Dr. Shirley Mullen, President, Houghton College, Houghton, N.Y.:
“Refugees are playing a key part in the economic and cultural revitalization of our northern cities like Buffalo and Utica. They are bringing to America in 2018 the same kind of renewing energy that refugees have always brought to America throughout its history. We strongly support the return to traditional higher levels of refugee resettlement. As we have worked to provide affordable and high-quality educational resources for refugees in Buffalo and Utica, we have found them to be among the most appreciative, energetic and grateful citizens of our country today. They are committed to investing in an America that will be better for all of us.”  

Trillia Newbell, Director for Community Engagement, Ethics & Religious Liberty Commission of the Southern Baptist Convention:
“For evangelicals, the Bible is our top authority. The Scriptures are clear that God loves and protects refugees and other immigrants. He cares for children. He made each person in his image, and their lives are worth protecting.” 

Kelly Rosati, Justice Liaison, National Hispanic Christian Leadership Conference:
“Whether we’re talking about families showing up at the border right now or Dreamers who were brought here decades ago, we all ought to be able to agree that we should not punish children for the actions of their parents. I personally think those parents are heroic, seeking to provide safety and a future for their kids.
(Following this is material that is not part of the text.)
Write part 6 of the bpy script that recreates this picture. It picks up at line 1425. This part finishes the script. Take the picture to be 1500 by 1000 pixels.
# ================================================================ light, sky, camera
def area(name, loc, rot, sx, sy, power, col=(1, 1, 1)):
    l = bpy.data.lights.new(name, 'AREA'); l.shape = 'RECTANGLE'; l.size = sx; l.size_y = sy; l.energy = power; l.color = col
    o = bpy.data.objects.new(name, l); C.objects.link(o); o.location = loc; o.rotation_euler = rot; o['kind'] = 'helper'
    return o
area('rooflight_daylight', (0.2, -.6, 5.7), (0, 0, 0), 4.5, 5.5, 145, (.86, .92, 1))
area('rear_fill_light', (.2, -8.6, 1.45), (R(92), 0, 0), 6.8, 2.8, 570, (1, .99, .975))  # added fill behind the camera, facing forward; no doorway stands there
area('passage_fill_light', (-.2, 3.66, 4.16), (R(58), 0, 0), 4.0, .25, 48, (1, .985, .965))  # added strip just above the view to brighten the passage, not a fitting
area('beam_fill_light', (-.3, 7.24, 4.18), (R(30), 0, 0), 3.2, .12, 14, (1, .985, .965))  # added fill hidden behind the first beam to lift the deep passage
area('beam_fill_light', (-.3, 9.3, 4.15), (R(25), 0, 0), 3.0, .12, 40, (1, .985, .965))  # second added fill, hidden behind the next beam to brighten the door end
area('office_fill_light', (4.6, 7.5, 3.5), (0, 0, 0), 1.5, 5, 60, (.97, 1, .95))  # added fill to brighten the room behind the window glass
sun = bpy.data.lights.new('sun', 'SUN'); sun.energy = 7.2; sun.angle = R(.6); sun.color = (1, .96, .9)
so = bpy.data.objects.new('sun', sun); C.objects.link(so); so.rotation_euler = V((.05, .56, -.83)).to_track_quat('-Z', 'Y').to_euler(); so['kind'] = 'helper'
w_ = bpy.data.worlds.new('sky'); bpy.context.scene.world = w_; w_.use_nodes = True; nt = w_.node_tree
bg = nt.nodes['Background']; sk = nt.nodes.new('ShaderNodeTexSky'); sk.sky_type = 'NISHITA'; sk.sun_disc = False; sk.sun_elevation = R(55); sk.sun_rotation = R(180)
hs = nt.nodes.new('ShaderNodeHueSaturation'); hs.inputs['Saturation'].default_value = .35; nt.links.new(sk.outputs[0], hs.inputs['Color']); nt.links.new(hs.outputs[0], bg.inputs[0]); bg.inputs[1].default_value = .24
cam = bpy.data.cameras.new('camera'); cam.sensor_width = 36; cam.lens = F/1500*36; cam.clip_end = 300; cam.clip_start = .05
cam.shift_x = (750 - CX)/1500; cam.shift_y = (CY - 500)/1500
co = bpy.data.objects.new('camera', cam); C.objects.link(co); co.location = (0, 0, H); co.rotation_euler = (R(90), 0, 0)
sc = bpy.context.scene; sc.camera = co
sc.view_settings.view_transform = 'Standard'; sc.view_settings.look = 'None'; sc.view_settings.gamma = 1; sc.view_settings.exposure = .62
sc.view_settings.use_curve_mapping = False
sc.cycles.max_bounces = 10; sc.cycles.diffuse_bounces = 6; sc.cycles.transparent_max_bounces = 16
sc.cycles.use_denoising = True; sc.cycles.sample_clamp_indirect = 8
But, even for those who disagree, we ought all agree that we should not punish children for their parents’ decisions, nor use these kids’ as a political bargaining chip.”

Ava Steaffens, CEO, Christian Community Development Association:
“Having grown up in a family who came to the U.S. as refugees from Cuba, these issues are deeply important to me personally. For the thousands of local ministries that are a part of the Christian Community Development Association, these are concerns that affect us every day. I’m praying that our elected leaders will act quickly to reverse harmful administration policies that are diving families at the border and dramatically restricting the U.S. refugee resettlement program, and that Congress will work together on a bipartisan basis to find a permanent, inclusive solution for Dreamers without draconian cuts to legal immigration options.”